To act or not to act~

Prologue~
'To be, or not to be, that is the question...'
~
William Shakespeare (Hamlet)

But the deeper question in mathematics is:
To act or not to act~ and if so, how faithfully?
In this post, we deal with group actions, which would describe how a group acts or moves the elements of a set. Some movements are clear and precise, while others slightly smudged.

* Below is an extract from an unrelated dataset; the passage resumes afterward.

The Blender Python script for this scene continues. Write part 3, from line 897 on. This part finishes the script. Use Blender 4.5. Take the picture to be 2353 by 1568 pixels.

Verse I~ The call for an action.
Consider a group $G$ and a set $X$, and let us try defining a map from the group to the set.
$$\phi : G \times X \rightarrow X$$
given by $(g,x) \mapsto g \cdot x$ (this is a left group action), satisfying $e \cdot x=x$ and $$(gh) \cdot x= g \cdot (h \cdot x)$$
This is equivalent to a homomorphism $\phi : G \rightarrow Sym(X)$, where the group reveals itself through permutations.
Here, an element from $G$ acts on an element from $X$ or maps this function composition to an element in $X$ again.

Verse II~ To be faithful?
One can begin to ponder- what if there are is exactly one element in $G$ which acts on an element $x \in X$ to give out some element in $y \in X$? This is faithfulness.
An action like this can also be referred to as unambiguous or faithful.
Equivalently, $$ker\  \phi =\{ g \in G \ | g \cdot x=x \ \forall \ x \in X\}= \{e\}.$$
The faithfulness of an action ensures that no non-identity element can fix all the elements of $X$, i.e. to say that since a group action is about moving things around, no non-identity element can kill the motion (or the vibe!). This implies that $G$ embeds into $Sym(X)$, and its structure is perfectly mirrored in the symmetries of $X$.
Unambiguous (or simply transitive) actions are both transitive and free, where transitive implies that an element $ x \in X$ consists of a single orbit under the action of $G$, and free implies that no non-identity element fixes any element in the set $X$. Transitivity is a global condition and demands kinship. 

Verse III~ To be not!
But, what if the map $\phi$ fails to be injective? This seems to be a depiction of unfaithfulness!
An action like this would then be called ambiguous or unfaithful (or non-faithful), and the kernel of such an action is then non-trivial.
Ambiguous actions are either non-free, or non-transitive, or neither free nor transitive hence, there can exist multiple non identity elements which fix at least one point in $X$, this hampers the uniqueness and hence the action is not free and an unfaithful one.

Epilogue~
The kernel is the silent pause—unappreciated, yet defining the rhythm of the action, the quiet moments between the notes.
To be faithful is to be truly representative—to let every actor speak their line distinctly—no voice muted, no gesture wasted.
And unfaithfulness is the unappreciated pauses in a theatrical narrative. What matters is the appreciation of the pauses, the transitions and representation, and a faithful action preserves that.
To be unfaithful is to be suppressive. Unfaithful actions choke the performance - these are actors who forget their lines ever so often. It is a smudged lens and the eyes of the beholder find it to be difficult to see beyond and interpret the movements on stage and the eyes long for clarity.
Whereas, transitivity is the choreography that carries each dancer across the stage, while freeness is their unconstrained motion—but faithfulness is the lighting that lets us see every step clearly. Without it, we glimpse only fragments of the dance.